Key assumptions used in estimation of value in use were as follows:
 
   
Profit from operation – Profit from operation is based on management’s estimate with reference to historical revenue generated, growth
rate and estimation of future business outlook.
In 2021, the Group used a 8 years business plan, the revenue growth rate is estimated at an
average around 12% year-on-year from 2022 to 2025 due to the implementation of new emission standard and government encouragement
of consumption of new energy products, decrease to 5% in 2026 and thereafter management assumed no revenue growth from 2026 to
2029.
In 2020, the business plan projected 8 years, the revenue growth rate is estimated at around 10%
year-on-year
from 2021 to 2023
 
and decrease to 5% in 2024 and 2025. Management assumed no revenue growth from 2026 to 2028 after reaching the commercial
deployment of technology.
 
   
Discount rate – Discount rate reflects management’s estimate of the risks specific to the cash-generating unit and is estimated based on weighted average cost of capital (“WACC”). The WACC takes into account both debt and equity. The cost of equity is derived from the expected return on investment by the Group’s investors. The cost of debt is based on the interest-bearing borrowings the cash-generating unit is obliged to service. This rate is weighted according to the optimal debt/equity structure arrived on the basis of the capitalization structure of the peer group. The Group has applied a
pre-tax
discount rate of 12.54% (2020: 12.37%).
Sensitivity to changes in assumptions
The implications of the key assumptions for the recoverable amount are discussed below:
Profit from operation – A decreased demand can lead to a decline in profit from operation. A decrease in demand by 13.86% (2020: 25.94%) would result in impairment.
Discount rate – A rise in
pre-tax
discount rate to 15.69% (2020: 20.05%) would result in impairment.

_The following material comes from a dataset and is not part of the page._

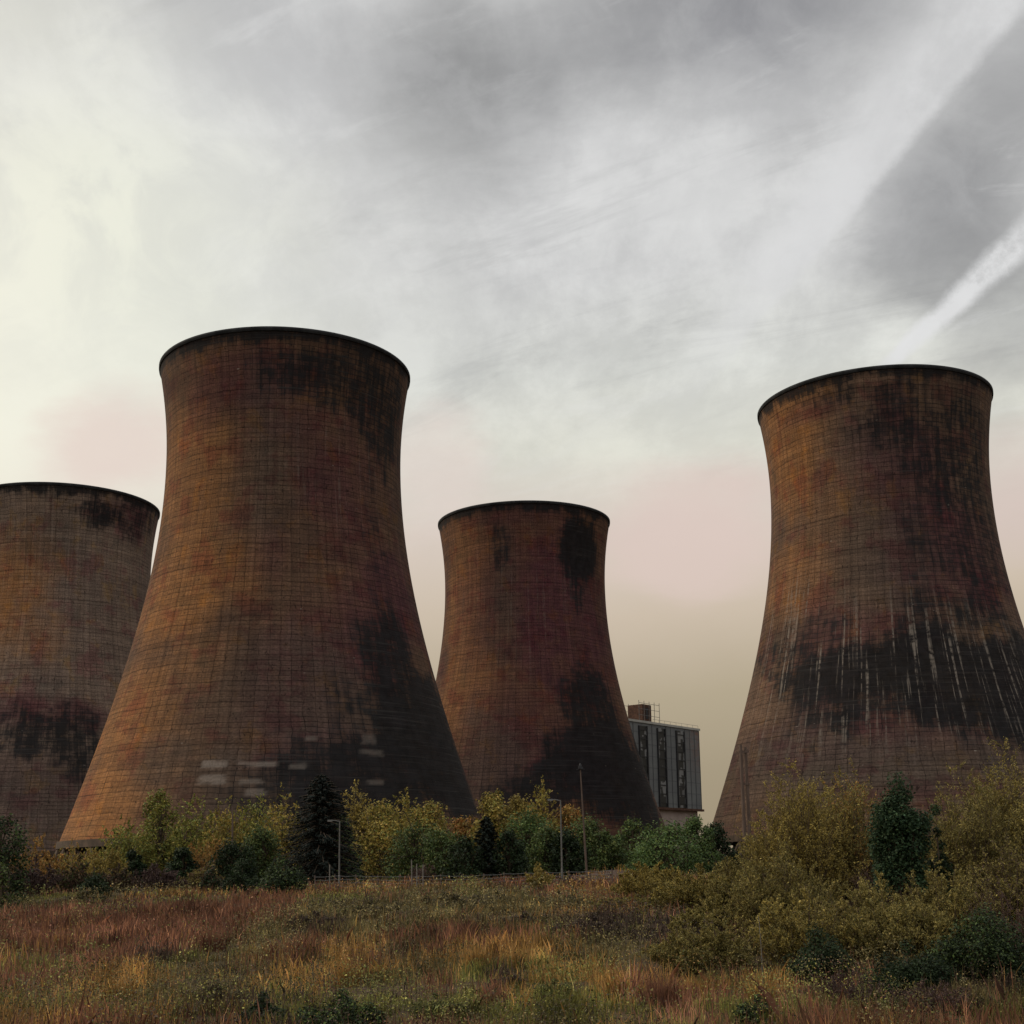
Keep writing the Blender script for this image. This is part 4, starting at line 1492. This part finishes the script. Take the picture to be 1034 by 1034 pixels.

With regard to the assessment of value in use, management believes that no reasonably possible change in any of the above key assumptions would cause the recoverable amount to materially fall below the carrying value.
Trademarks
In 2019, Yuchai entered into a trademark license agreement with GY Group under which Yuchai was granted the exclusive and perpetual use of the trademarks listed in the trademark license agreement for a
one-time
usage fee of RMB 169.8 million.
Management has assessed and concluded that the right granted by the trademark license, according to the terms and conditions of the trademark license agreement, is indefinite.
In 2020 and 2021, the Group performed an annual impairment review by taking Yuchai as a cash–generating unit. Using the same cash flow projection and assumptions for goodwill impairment test disclosed above, management concluded that no impairment charge is to be recognized in 2020 and 2021.